How might phonological knowledge lead to the recoding of ill-formed onsets? According to Optimality Theory (Prince & Smolensky, 1993/2004), the phonological grammar optimizes phonological representations relative to two sets of universal grammatical constraints. One set bans ill-formed structures; another set assures the faithfulness of linguistic representations to the input. The representation computed by the grammar depends on the ranking of these two sets of constraints. If the well-formedness constraints against a given structure (e.g., against sonority falls) are ranked above the faithfulness constraints that ensure accurate encoding, then the representation of inputs violating these constraints will typically not be faithful. Instead, it will be recoded as some better-formed output. Because the English grammar disallows any type of nasal-initial onset cluster, inputs such as mlif or mdif are both unlikely to emerge faithfully. Assuming, however, that faithfulness constraints can be promoted with uniform probability (Anttila, 1997; Davidson, Jusczyk, & Smolensky, 2006), then the probability of obtaining a faithful output will depend on the ill-formedness of the input—the worse-formed the input, the less likely the output to emerge faithfully. Thus, ill-formed onsets of falling sonority are less likely to be faithfully encoded by the grammar, and instead, they will be recoded as better-formed structures (like medif; for a detailed account, see Berent et al., 2009).

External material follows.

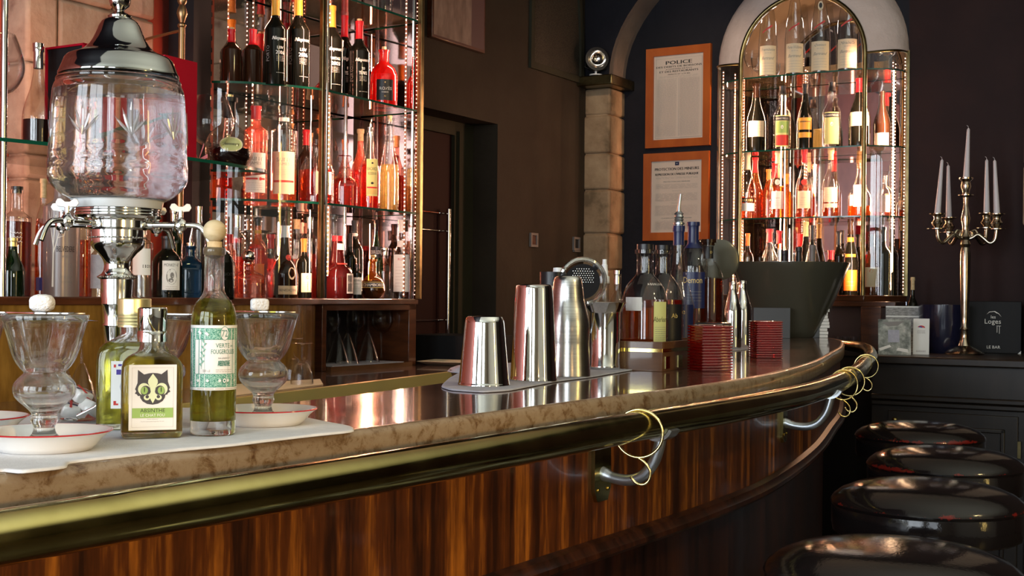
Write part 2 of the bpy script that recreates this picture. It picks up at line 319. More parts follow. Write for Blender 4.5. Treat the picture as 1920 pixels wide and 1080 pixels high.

Although it is conceivable that people might recode speech inputs based on knowledge that is phonetic, rather than phonological, several aspects of our results specifically favor a phonological locus of repair. First, the finding that heightened attention to surface form promotes sensitivity to phonetic cues, including coarticulatory information, indicates that the (faithful) form consulted by participants is phonetic. Accordingly, active recoding must have taken place at a (higher) phonological level. Moreover, other results have documented an effect of ill-formedness even when phonetic recoding is unlikely. For example, people experience difficulties in processing onsets of falling sonority even with printed (visual) inputs (Berent et al., 2009; Berent & Lennertz, 2010). Likewise, the aversion to sonority falls taints processing their disyllabic counterparts (Berent et al., 2007; Berent et al., 2008)---forms that are not expected to pose any particular phonetic challenges. Such results suggest that misidentification of ill-formed structures and their aversion occurs at the phonological stage.

These conclusions do not exclude the possibility that generic properties of the auditory and articulatory interfaces might shape the grammatical phonological system, nor do they rule out the occasional occurrence of passive misperception for strictly auditory reasons. Our results, however, demonstrate that misidentification might also originate from grammatical phonological recoding. Inasmuch as phonological knowledge actively shapes identification, the relationship between the phonological grammar and misidentification must be bidirectional.